AN eccentric Winchester resident famous for burping has attracted more than 2,000 "friends" on an Internet site in the months since he died.
Ron "The Burping Man" Purse, pictured, has collected the friends on social networking site Facebook after a special page to celebrate his life, called the "Burping Ron Appreciation Society", was set up on the site last November.
Since then 2,084 Facebook members have joined the society with people logging on from across the world.
A second tribute page, called RIP Burping Ron, has also been set up. It has over 250 members.
Mr Purse, who died aged 71, was well-known in Winchester for his many eccentricities which included a habit of burping while he was speaking to people and for wheeling a pram around the city in which he would keep everything from old clothes to cabbages.
Friends described how he would always greet them in his trademark squeaky voice, normally accompanied by his catchphrase soon be Christmas', while handing out presents he had found on the street.

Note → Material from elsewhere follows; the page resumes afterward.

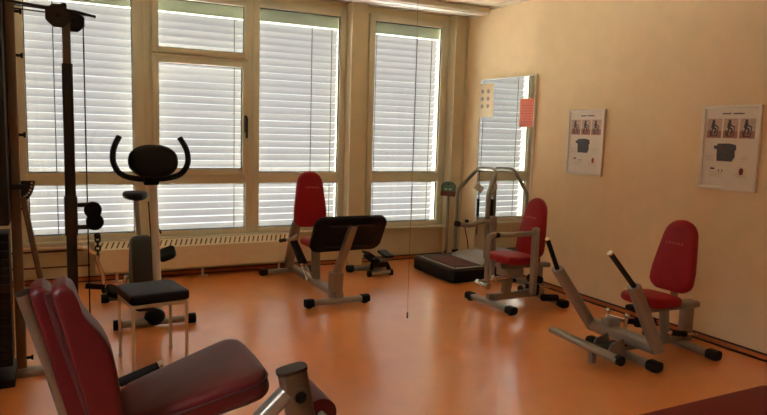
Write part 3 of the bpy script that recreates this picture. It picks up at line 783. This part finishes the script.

Many of those listed on his page met Mr Purse, who lived in Highcliffe, while at university in the city however tributes on his page have come from as far afield as the USA and Australia. So well known was "Burping Ron", that at this year's Hat Festival, the organisers even staged a special pram race to remember him.
A portrait of him done 25 years ago by well known artist Trevor Percy-Lancaster, who was tragically killed in Canada by a bear in 1992, has also been donated to Winchester City Council by his family and will go on display next year.
Mr Purse even managed to cause a stir in the city in June this year, six-months after his funeral, when the new resident at his former home in Fivefields Road called police saying she had found a WWII bomb in her garden.
The unexploded device had been discovered in a pile of detritus in his back garden and was later taken to the nearby King George V playing fields in Bar End where Army bomb disposal experts blew it up in a controlled explosion.